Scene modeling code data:
-- -- --
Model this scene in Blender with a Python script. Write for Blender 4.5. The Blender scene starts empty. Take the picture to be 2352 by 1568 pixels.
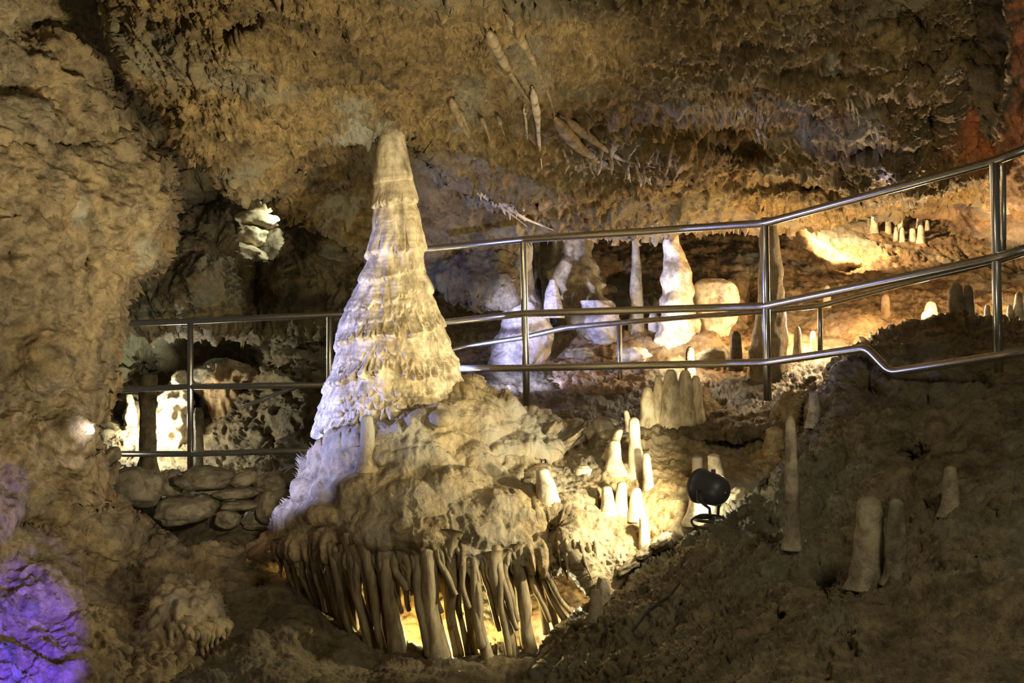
import bpy, math, random
import numpy as np
from mathutils import Vector
random.seed(7); rng = np.random.default_rng(7)
C = bpy.context.scene.collection
F = 3267.0; CX, CY, CZ = 1176.0, 784.0, 2.0      # focal length in px, picture centre, camera height

def W(px, py, Y):
    return np.array([(px-CX)*Y/F, Y, CZ+(CY-py)*Y/F], float)

# ------------------------------------------------------------------ camera, world, lights, exposure
cam_d = bpy.data.cameras.new('camera'); cam = bpy.data.objects.new('camera', cam_d); C.objects.link(cam)
cam.location = (0, 0, CZ); cam.rotation_euler = (math.radians(90), 0, 0)
cam_d.sensor_width = 36; cam_d.lens = 36*F/2352; cam_d.clip_start = .05
bpy.context.scene.camera = cam
vs = bpy.context.scene.view_settings
vs.view_transform = 'Standard'; vs.look = 'None'; vs.gamma = 1; vs.use_curve_mapping = False; vs.exposure = 0.0
w = bpy.data.worlds.new('cave_dark'); bpy.context.scene.world = w; w.use_nodes = True
w.node_tree.nodes['Background'].inputs[0].default_value = (1, .86, .6, 1)
w.node_tree.nodes['Background'].inputs[1].default_value = .045

def light(name, kind, loc, target, power, col, size=.1, angle=60, blend=.6, shape=None):
    d = bpy.data.lights.new(name, kind); d.energy = power; d.color = col
    if kind == 'AREA': d.size = size
    else: d.shadow_soft_size = size
    if kind == 'SPOT': d.spot_size = math.radians(angle); d.spot_blend = blend
    o = bpy.data.objects.new(name, d); C.objects.link(o); o.location = loc
    if target is not None:
        o.rotation_euler = (Vector(target)-Vector(loc)).to_track_quat('-Z', 'Y').to_euler()
    return o
WARM = (1, .87, .64); NEUT = (1, .90, .70); COOL = (.62, .66, 1); ORG = (1, .70, .38)
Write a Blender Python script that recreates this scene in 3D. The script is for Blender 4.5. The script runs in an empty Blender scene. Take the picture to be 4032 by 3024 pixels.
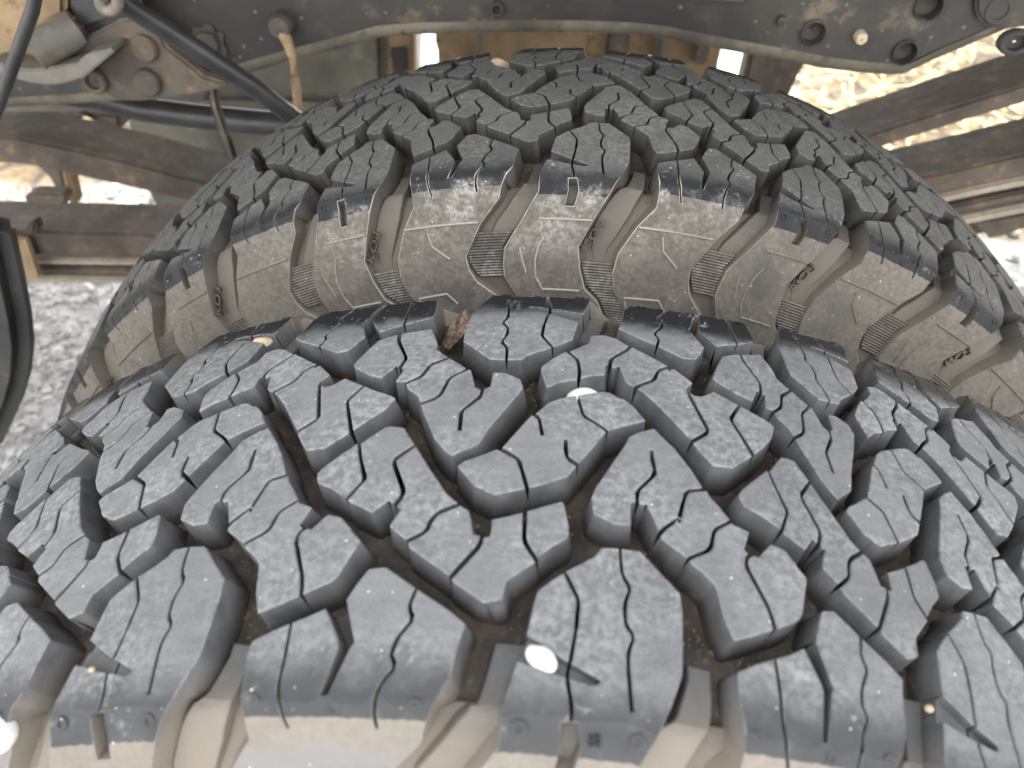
import bpy, bmesh, math, random
import numpy as np
from mathutils import Matrix, Vector
from mathutils.geometry import delaunay_2d_cdt

scene = bpy.context.scene
COL = scene.collection
R = math.radians
Z0 = 0.40                                   # height of the axle above the ground (m)

# ---------------------------------------------------------------- camera
FPX = 3044.6                                # focal length in pixels of the 4032 px wide photograph
CAM = np.array([0.0, -0.1690, 0.58055 + Z0])
ROT = np.array([[0.99633071, -0.05873103, 0.06225578],
                [0.08558575, 0.67993098, -0.72826434],
                [0.00044208, 0.73092033, 0.68246265]])
cam_d = bpy.data.cameras.new('camera')
cam_d.sensor_fit = 'HORIZONTAL'
cam_d.sensor_width = 9.8
cam_d.lens = 9.8 * FPX / 4032
cam_d.clip_start = 0.01
cam_d.clip_end = 500
cam_d.dof.use_dof = True
cam_d.dof.focus_distance = 0.34
cam_d.dof.aperture_fstop = 3.0
cam = bpy.data.objects.new('camera', cam_d)
COL.objects.link(cam)
m4 = Matrix([list(ROT[0]) + [CAM[0]], list(ROT[1]) + [CAM[1]], list(ROT[2]) + [CAM[2]], [0, 0, 0, 1]])
cam.matrix_world = m4
scene.camera = cam

# ---------------------------------------------------------------- sky and sun
SUN_EL, SUN_AZ = R(47), R(8)                # sun stands behind the truck, a little to the right
world = bpy.data.worlds.new('World')
scene.world = world
world.use_nodes = True
wn = world.node_tree
sky = wn.nodes.new('ShaderNodeTexSky')
sky.sky_type = 'NISHITA'
sky.sun_disc = False
sky.sun_elevation = SUN_EL
sky.sun_rotation = SUN_AZ
sky.dust_density = 4.0
sky.ozone_density = 0.6
bg = wn.nodes['Background']
bg.inputs['Strength'].default_value = 0.15
hs = wn.nodes.new('ShaderNodeHueSaturation')      # thin high haze: a paler sky
hs.inputs['Saturation'].default_value = 0.10
wn.links.new(sky.outputs['Color'], hs.inputs['Color'])
wn.links.new(hs.outputs['Color'], bg.inputs['Color'])
sun_d = bpy.data.lights.new('sun', 'SUN')
sun_d.energy = 2.0
sun_d.angle = R(0.5)
sun_d.color = (1.0, 0.93, 0.80)
sun = bpy.data.objects.new('sun', sun_d)
COL.objects.link(sun)
sdir = Vector((math.sin(SUN_AZ) * math.cos(SUN_EL), math.cos(SUN_AZ) * math.cos(SUN_EL), math.sin(SUN_EL)))
sun.rotation_euler = sdir.to_track_quat('Z', 'Y').to_euler()
sun.location = (0, 6, 6)
scene.view_settings.view_transform = 'Standard'
scene.view_settings.look = 'None'
scene.view_settings.gamma = 1
scene.view_settings.exposure = 2.9
scene.render.engine = 'CYCLES'
scene.cycles.max_bounces = 8
scene.cycles.use_denoising = True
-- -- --
» **Set task**
Above are the records; repeat their lines from the first through the line containing "WARM = (1, .87, .64);", and leave out each picture.

» **Reply**
Model this scene in Blender with a Python script. Write for Blender 4.5. The Blender scene starts empty. Take the picture to be 2352 by 1568 pixels.
import bpy, math, random
import numpy as np
from mathutils import Vector
random.seed(7); rng = np.random.default_rng(7)
C = bpy.context.scene.collection
F = 3267.0; CX, CY, CZ = 1176.0, 784.0, 2.0      # focal length in px, picture centre, camera height

def W(px, py, Y):
    return np.array([(px-CX)*Y/F, Y, CZ+(CY-py)*Y/F], float)

# ------------------------------------------------------------------ camera, world, lights, exposure
cam_d = bpy.data.cameras.new('camera'); cam = bpy.data.objects.new('camera', cam_d); C.objects.link(cam)
cam.location = (0, 0, CZ); cam.rotation_euler = (math.radians(90), 0, 0)
cam_d.sensor_width = 36; cam_d.lens = 36*F/2352; cam_d.clip_start = .05
bpy.context.scene.camera = cam
vs = bpy.context.scene.view_settings
vs.view_transform = 'Standard'; vs.look = 'None'; vs.gamma = 1; vs.use_curve_mapping = False; vs.exposure = 0.0
w = bpy.data.worlds.new('cave_dark'); bpy.context.scene.world = w; w.use_nodes = True
w.node_tree.nodes['Background'].inputs[0].default_value = (1, .86, .6, 1)
w.node_tree.nodes['Background'].inputs[1].default_value = .045

def light(name, kind, loc, target, power, col, size=.1, angle=60, blend=.6, shape=None):
    d = bpy.data.lights.new(name, kind); d.energy = power; d.color = col
    if kind == 'AREA': d.size = size
    else: d.shadow_soft_size = size
    if kind == 'SPOT': d.spot_size = math.radians(angle); d.spot_blend = blend
    o = bpy.data.objects.new(name, d); C.objects.link(o); o.location = loc
    if target is not None:
        o.rotation_euler = (Vector(target)-Vector(loc)).to_track_quat('-Z', 'Y').to_euler()
    return o
WARM = (1, .87, .64); NEUT = (1, .90, .70); COOL = (.62, .66, 1); ORG = (1, .70, .38)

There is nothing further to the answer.